■ WHAT IS REQUIRED
Take the line containing "Reconstruct this image", the line containing "return h.astype(np.float64) /", and all lines between them, and transcribe them exactly. Leave out pictures.

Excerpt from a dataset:
•••••

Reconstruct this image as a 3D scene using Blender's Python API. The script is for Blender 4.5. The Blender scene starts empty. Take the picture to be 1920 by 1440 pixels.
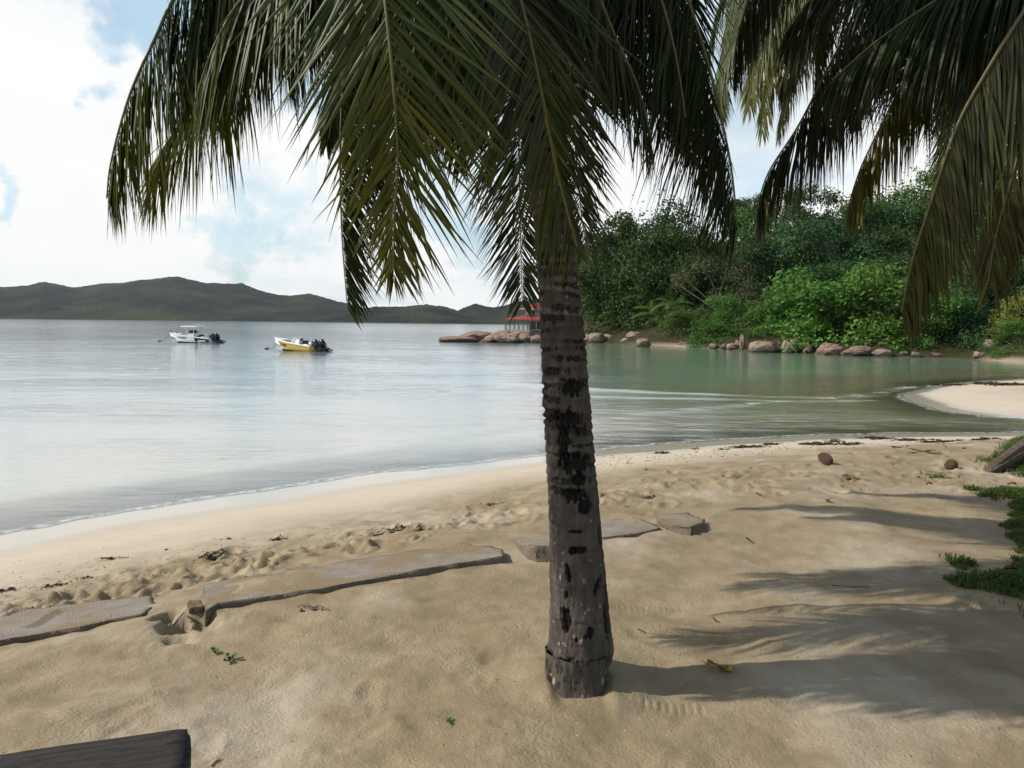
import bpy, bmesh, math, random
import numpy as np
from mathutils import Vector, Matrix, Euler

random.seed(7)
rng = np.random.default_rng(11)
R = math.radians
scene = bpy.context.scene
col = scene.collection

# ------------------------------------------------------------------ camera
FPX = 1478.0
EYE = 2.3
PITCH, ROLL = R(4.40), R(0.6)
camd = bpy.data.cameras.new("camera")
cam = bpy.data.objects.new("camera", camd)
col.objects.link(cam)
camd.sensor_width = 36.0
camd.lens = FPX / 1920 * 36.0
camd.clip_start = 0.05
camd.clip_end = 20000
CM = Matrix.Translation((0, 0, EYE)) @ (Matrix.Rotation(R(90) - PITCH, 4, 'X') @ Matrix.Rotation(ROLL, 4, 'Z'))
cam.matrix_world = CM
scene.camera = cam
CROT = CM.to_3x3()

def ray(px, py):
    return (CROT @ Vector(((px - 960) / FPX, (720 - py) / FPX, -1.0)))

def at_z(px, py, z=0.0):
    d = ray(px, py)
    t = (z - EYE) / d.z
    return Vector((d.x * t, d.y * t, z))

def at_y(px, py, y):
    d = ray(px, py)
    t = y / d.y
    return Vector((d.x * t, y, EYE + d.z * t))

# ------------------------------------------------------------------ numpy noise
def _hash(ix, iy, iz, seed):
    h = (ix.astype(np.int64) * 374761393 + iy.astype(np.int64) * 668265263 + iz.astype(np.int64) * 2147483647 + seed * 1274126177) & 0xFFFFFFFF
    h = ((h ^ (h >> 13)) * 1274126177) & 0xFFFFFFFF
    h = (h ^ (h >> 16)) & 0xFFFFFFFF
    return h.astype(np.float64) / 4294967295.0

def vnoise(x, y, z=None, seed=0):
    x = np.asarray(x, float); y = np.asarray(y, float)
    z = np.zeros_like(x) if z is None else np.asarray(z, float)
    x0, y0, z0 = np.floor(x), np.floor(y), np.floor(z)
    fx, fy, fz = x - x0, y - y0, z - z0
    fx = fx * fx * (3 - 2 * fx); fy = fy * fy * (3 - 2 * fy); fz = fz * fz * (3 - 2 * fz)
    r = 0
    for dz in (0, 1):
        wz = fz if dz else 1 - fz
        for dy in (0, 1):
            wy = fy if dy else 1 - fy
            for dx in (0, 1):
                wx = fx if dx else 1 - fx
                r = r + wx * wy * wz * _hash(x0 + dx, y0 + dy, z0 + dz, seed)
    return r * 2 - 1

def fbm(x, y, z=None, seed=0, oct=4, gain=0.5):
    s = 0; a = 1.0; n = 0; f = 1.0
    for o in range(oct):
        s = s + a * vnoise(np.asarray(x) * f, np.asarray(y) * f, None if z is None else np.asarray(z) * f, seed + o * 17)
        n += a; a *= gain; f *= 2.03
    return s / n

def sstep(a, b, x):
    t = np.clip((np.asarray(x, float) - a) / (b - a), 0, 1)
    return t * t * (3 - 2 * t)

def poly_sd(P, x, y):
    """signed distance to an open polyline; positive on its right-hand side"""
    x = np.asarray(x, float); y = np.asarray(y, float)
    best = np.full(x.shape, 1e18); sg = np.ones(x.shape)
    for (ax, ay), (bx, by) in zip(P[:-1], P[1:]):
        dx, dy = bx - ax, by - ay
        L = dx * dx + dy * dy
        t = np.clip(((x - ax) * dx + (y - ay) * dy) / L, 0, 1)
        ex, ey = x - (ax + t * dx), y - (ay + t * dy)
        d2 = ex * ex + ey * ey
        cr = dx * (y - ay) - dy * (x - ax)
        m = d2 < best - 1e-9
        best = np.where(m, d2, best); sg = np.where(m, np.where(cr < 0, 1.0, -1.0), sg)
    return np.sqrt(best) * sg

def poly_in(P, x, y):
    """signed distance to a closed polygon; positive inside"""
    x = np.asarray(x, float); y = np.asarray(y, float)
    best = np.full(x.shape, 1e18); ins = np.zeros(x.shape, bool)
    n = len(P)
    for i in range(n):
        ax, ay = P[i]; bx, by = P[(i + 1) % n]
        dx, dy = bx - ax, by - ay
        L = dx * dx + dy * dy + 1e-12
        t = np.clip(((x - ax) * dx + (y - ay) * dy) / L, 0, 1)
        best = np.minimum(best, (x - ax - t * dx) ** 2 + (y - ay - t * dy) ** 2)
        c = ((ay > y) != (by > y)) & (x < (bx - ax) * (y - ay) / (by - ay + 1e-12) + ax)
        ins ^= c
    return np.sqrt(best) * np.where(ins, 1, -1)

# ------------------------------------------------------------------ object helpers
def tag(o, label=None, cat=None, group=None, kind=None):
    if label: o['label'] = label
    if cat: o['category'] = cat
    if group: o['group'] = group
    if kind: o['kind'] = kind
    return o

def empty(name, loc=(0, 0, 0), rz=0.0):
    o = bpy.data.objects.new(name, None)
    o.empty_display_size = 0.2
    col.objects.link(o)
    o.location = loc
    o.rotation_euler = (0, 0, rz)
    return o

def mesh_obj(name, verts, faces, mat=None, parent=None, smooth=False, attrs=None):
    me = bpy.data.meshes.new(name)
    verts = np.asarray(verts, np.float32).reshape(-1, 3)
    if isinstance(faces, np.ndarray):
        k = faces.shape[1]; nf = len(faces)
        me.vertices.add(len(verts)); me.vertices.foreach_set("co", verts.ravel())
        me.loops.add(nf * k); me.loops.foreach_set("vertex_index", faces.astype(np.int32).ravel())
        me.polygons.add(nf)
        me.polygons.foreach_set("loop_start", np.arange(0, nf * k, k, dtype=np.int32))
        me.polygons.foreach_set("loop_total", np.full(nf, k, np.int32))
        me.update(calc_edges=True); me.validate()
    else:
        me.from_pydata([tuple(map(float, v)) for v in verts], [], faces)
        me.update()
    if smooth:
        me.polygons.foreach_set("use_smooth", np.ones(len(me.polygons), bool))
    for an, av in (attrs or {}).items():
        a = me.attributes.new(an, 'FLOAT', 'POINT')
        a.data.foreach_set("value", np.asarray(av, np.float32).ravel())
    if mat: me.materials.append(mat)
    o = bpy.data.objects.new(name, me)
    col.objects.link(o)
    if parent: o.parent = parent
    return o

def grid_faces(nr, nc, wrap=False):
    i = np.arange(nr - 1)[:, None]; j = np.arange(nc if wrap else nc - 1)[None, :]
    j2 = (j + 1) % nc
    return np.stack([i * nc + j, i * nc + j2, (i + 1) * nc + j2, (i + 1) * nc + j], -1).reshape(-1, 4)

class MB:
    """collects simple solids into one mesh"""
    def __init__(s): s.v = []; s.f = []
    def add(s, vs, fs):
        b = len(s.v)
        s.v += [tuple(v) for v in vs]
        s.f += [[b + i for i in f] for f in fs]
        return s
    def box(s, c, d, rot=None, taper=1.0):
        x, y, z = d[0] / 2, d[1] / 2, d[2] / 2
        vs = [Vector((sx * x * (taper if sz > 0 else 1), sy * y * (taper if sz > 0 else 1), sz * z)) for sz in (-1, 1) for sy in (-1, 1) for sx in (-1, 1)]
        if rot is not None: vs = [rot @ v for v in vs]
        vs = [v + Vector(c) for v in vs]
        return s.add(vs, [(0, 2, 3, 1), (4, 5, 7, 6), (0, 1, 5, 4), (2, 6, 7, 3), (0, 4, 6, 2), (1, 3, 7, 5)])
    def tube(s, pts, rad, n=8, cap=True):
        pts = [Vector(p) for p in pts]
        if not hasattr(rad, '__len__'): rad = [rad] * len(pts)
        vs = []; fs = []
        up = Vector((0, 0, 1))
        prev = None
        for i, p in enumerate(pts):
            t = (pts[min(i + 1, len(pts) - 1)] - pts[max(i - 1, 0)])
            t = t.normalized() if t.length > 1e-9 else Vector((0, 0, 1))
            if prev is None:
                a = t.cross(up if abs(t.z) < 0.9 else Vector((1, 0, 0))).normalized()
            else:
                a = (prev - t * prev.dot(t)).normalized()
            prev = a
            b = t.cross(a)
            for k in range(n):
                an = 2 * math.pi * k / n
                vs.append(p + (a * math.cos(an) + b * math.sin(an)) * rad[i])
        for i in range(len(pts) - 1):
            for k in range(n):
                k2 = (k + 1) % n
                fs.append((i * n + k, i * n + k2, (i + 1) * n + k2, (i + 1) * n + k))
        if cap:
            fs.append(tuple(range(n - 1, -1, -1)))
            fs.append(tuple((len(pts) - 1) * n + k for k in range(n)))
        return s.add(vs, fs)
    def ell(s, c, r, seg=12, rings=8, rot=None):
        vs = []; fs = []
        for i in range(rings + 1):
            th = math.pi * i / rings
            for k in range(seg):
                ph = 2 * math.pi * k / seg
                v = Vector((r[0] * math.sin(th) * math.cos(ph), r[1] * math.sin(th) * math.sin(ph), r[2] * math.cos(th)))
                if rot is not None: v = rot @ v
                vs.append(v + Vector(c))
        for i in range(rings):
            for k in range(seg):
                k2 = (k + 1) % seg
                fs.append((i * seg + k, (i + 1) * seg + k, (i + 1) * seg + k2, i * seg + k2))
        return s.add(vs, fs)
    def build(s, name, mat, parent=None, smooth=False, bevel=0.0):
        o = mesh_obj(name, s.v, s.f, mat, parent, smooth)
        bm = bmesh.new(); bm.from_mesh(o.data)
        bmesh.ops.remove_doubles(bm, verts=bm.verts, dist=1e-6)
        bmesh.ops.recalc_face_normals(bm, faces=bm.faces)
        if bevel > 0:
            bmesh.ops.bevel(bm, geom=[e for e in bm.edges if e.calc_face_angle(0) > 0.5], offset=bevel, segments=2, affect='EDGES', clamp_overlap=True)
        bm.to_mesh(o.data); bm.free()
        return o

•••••

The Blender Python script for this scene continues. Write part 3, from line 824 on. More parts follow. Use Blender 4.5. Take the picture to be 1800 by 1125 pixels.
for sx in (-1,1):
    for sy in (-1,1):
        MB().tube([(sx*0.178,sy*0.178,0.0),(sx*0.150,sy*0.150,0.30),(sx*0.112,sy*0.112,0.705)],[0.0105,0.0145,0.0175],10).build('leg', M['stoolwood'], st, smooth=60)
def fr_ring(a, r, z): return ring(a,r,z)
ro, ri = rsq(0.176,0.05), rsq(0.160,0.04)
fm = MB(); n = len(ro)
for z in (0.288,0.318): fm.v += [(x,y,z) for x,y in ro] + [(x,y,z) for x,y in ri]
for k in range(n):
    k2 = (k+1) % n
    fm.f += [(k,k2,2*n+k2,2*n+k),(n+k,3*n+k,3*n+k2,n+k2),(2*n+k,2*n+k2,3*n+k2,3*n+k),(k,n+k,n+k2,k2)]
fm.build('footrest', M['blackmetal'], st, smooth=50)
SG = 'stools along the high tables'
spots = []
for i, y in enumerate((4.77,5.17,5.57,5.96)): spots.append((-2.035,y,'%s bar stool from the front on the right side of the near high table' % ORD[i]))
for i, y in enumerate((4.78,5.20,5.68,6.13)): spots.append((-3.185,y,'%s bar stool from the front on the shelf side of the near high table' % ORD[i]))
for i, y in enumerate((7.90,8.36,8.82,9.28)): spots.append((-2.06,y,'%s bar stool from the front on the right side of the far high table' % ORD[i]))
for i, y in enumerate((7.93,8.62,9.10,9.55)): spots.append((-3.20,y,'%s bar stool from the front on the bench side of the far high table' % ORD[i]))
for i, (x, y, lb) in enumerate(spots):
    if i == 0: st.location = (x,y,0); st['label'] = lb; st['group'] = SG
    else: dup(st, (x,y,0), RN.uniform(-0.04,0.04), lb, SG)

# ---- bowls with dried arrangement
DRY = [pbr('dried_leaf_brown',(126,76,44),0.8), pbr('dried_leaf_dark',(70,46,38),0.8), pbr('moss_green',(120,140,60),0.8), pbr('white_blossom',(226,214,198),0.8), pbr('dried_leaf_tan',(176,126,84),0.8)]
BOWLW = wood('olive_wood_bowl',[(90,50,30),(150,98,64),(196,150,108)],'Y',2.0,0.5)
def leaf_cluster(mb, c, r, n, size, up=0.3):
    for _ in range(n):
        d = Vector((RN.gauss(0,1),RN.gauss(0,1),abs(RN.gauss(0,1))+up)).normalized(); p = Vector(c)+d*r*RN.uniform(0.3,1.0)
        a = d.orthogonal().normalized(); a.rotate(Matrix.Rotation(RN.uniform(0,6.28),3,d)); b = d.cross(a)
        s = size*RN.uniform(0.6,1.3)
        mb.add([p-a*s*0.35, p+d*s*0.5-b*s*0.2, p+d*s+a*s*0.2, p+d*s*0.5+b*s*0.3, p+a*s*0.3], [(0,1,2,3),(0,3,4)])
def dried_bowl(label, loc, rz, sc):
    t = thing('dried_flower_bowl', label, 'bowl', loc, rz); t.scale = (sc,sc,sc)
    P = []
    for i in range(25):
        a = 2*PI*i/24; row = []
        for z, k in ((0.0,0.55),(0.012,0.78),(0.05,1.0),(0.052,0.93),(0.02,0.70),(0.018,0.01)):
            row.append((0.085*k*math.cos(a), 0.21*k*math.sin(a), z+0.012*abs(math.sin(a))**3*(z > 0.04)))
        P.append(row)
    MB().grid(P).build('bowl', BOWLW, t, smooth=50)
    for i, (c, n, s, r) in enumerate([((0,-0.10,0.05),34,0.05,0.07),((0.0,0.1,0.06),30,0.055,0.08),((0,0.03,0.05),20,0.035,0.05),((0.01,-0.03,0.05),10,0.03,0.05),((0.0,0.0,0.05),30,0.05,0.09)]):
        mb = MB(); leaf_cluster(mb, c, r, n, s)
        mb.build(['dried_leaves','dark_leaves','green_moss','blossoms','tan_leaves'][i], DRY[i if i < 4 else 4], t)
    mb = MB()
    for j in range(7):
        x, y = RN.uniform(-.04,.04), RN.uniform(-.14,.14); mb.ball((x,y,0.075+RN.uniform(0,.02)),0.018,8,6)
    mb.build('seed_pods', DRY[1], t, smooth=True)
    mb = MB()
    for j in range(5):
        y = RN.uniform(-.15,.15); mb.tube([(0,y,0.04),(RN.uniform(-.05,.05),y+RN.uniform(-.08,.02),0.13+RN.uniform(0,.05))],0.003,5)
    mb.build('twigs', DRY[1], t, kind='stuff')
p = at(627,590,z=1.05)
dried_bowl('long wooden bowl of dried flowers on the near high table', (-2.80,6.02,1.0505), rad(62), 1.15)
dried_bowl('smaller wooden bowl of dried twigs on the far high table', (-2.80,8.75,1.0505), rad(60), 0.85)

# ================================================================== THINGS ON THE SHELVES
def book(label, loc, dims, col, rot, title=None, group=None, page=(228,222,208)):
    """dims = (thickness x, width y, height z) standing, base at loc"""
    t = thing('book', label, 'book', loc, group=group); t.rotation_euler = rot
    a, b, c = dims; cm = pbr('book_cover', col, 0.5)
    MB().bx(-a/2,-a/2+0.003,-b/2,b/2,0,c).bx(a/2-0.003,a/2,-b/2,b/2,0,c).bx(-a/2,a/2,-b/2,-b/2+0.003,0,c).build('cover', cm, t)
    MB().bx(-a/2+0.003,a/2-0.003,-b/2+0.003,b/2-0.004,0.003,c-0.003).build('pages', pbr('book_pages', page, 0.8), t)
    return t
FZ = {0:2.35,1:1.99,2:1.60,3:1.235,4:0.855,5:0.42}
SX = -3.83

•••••

■ ANSWER
Reconstruct this image as a 3D scene using Blender's Python API. The script is for Blender 4.5. The Blender scene starts empty. Take the picture to be 1920 by 1440 pixels.
import bpy, bmesh, math, random
import numpy as np
from mathutils import Vector, Matrix, Euler

random.seed(7)
rng = np.random.default_rng(11)
R = math.radians
scene = bpy.context.scene
col = scene.collection

# ------------------------------------------------------------------ camera
FPX = 1478.0
EYE = 2.3
PITCH, ROLL = R(4.40), R(0.6)
camd = bpy.data.cameras.new("camera")
cam = bpy.data.objects.new("camera", camd)
col.objects.link(cam)
camd.sensor_width = 36.0
camd.lens = FPX / 1920 * 36.0
camd.clip_start = 0.05
camd.clip_end = 20000
CM = Matrix.Translation((0, 0, EYE)) @ (Matrix.Rotation(R(90) - PITCH, 4, 'X') @ Matrix.Rotation(ROLL, 4, 'Z'))
cam.matrix_world = CM
scene.camera = cam
CROT = CM.to_3x3()

def ray(px, py):
    return (CROT @ Vector(((px - 960) / FPX, (720 - py) / FPX, -1.0)))

def at_z(px, py, z=0.0):
    d = ray(px, py)
    t = (z - EYE) / d.z
    return Vector((d.x * t, d.y * t, z))

def at_y(px, py, y):
    d = ray(px, py)
    t = y / d.y
    return Vector((d.x * t, y, EYE + d.z * t))

# ------------------------------------------------------------------ numpy noise
def _hash(ix, iy, iz, seed):
    h = (ix.astype(np.int64) * 374761393 + iy.astype(np.int64) * 668265263 + iz.astype(np.int64) * 2147483647 + seed * 1274126177) & 0xFFFFFFFF
    h = ((h ^ (h >> 13)) * 1274126177) & 0xFFFFFFFF
    h = (h ^ (h >> 16)) & 0xFFFFFFFF
    return h.astype(np.float64) / 4294967295.0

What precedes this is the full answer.